• EXERCISE AIM
Find the number of lines containing the string "scene" in the data. Answer with the number by itself.

++++++

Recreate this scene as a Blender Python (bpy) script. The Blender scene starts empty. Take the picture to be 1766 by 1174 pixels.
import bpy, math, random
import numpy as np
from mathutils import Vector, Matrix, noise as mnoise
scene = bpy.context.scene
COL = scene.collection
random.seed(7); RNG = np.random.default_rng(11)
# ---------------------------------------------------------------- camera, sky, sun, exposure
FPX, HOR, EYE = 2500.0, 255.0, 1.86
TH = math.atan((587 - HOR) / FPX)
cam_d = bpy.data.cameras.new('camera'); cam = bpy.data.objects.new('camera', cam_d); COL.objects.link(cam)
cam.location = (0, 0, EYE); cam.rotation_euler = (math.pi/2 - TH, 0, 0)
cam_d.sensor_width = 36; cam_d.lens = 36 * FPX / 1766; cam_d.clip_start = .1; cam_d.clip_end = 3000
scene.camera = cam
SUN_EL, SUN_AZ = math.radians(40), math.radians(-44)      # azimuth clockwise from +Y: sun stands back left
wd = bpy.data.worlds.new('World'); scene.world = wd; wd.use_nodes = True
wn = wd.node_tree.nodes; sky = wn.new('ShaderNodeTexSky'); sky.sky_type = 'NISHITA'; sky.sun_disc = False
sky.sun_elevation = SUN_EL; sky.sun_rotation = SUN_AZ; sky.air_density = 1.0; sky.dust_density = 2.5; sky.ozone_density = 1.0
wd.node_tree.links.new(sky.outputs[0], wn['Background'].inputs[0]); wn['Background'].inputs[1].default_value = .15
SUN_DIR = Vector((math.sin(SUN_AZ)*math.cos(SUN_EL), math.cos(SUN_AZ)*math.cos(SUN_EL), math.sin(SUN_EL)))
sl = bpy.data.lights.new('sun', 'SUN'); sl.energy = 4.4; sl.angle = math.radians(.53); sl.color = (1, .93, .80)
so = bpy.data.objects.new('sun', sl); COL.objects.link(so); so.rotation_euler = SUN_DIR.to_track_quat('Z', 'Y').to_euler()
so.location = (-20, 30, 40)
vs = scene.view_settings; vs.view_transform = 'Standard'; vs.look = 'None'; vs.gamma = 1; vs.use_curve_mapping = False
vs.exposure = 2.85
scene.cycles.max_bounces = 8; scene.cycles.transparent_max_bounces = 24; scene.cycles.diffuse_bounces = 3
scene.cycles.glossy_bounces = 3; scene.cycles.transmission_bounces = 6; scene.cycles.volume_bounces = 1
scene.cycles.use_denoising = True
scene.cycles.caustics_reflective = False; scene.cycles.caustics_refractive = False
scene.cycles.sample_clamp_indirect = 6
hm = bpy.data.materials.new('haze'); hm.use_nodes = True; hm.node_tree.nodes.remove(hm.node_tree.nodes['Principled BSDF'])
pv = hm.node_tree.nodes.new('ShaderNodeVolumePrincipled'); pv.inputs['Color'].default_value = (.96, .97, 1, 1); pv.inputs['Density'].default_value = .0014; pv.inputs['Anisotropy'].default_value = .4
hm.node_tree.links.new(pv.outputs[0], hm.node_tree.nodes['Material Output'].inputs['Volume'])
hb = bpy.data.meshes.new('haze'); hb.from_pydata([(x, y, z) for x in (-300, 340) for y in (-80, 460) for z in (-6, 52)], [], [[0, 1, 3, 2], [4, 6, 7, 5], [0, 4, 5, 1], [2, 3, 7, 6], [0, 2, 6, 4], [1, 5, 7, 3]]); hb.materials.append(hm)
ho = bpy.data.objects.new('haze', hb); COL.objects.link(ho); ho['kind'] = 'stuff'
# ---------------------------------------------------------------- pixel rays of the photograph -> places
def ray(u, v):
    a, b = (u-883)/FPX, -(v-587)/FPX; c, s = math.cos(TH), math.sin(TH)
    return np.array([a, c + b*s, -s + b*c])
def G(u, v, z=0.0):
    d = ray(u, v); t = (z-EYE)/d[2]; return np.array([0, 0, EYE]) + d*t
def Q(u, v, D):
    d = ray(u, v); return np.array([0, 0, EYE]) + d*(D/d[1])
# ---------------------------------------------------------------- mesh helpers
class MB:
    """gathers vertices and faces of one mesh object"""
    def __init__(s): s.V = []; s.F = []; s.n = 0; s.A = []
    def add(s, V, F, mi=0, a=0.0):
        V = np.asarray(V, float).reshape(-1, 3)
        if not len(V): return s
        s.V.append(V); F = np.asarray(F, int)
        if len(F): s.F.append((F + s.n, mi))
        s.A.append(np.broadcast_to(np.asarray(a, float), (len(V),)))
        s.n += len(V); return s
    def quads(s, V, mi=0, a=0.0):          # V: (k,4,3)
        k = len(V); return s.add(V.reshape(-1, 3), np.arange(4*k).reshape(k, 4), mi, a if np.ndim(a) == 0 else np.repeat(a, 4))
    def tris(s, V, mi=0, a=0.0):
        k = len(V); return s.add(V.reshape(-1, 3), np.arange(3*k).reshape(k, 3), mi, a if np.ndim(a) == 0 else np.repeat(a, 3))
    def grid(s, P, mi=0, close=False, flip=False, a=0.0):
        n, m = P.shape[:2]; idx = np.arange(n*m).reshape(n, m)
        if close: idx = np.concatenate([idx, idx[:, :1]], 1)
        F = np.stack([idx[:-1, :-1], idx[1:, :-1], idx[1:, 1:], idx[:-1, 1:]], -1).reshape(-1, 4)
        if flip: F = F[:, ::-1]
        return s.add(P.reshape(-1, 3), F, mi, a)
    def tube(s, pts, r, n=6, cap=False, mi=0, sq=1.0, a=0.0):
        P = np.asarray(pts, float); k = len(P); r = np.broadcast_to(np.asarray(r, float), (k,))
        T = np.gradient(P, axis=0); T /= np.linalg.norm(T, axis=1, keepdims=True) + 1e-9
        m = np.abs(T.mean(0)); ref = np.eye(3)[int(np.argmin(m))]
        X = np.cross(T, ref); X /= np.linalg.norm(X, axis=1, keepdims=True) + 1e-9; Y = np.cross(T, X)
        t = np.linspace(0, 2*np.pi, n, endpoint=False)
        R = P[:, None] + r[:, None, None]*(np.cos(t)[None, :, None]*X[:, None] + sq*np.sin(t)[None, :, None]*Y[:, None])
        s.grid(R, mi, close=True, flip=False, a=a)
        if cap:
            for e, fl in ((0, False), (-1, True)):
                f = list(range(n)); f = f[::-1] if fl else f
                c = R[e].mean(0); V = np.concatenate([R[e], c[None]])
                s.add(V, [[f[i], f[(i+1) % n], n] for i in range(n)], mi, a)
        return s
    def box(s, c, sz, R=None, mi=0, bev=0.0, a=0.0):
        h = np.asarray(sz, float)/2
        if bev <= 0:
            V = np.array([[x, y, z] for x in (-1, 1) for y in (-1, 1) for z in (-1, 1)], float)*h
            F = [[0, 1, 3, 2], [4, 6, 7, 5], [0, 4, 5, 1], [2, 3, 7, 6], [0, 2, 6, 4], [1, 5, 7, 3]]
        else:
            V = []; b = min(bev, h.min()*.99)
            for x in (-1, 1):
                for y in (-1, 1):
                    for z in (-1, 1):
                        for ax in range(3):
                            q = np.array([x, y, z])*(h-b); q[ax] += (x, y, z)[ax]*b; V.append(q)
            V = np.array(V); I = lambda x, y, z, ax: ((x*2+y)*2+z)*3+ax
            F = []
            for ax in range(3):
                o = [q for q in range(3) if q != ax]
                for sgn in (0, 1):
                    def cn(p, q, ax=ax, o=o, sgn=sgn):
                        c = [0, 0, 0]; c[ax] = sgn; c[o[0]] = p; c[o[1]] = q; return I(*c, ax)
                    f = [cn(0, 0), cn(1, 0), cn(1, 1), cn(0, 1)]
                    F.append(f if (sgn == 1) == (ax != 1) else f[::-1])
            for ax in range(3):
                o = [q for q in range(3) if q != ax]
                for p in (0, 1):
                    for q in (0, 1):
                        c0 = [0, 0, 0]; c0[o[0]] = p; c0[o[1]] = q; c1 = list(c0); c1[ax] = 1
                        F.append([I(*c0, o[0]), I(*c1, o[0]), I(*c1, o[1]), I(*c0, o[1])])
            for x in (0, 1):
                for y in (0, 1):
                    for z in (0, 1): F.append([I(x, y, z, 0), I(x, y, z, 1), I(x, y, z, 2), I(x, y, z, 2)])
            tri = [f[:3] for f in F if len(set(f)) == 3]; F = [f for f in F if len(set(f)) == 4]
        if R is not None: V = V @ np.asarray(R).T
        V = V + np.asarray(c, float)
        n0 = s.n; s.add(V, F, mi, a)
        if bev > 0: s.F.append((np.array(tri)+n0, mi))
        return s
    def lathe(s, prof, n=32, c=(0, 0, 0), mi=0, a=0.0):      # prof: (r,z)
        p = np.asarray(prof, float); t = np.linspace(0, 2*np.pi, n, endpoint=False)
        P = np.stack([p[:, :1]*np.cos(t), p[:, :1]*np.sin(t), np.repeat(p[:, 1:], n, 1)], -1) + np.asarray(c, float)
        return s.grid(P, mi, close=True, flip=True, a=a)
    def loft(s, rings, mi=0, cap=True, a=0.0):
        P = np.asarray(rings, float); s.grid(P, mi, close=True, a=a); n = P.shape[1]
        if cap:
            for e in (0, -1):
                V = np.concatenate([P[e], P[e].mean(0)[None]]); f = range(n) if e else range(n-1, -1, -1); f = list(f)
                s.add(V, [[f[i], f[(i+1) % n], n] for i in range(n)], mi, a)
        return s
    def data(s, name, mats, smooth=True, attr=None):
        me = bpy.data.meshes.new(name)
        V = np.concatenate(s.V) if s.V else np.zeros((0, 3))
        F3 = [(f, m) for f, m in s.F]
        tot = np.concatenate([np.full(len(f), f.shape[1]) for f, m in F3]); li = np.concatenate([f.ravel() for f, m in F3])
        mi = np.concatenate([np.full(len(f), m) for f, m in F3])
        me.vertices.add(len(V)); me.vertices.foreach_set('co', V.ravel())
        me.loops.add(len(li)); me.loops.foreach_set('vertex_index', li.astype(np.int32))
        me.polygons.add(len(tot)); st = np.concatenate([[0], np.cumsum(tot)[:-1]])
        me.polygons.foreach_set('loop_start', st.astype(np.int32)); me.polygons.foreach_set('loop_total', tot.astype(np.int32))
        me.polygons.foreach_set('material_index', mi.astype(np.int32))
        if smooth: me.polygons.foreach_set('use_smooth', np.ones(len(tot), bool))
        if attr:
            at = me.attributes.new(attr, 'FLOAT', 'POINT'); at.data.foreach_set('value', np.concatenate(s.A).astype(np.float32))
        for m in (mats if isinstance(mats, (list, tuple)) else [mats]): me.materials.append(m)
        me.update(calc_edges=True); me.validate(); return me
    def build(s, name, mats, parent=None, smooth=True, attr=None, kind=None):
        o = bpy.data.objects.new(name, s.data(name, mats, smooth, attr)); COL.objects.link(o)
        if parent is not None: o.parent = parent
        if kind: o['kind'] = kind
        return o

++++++

• ANSWER FOR THIS EXERCISE
11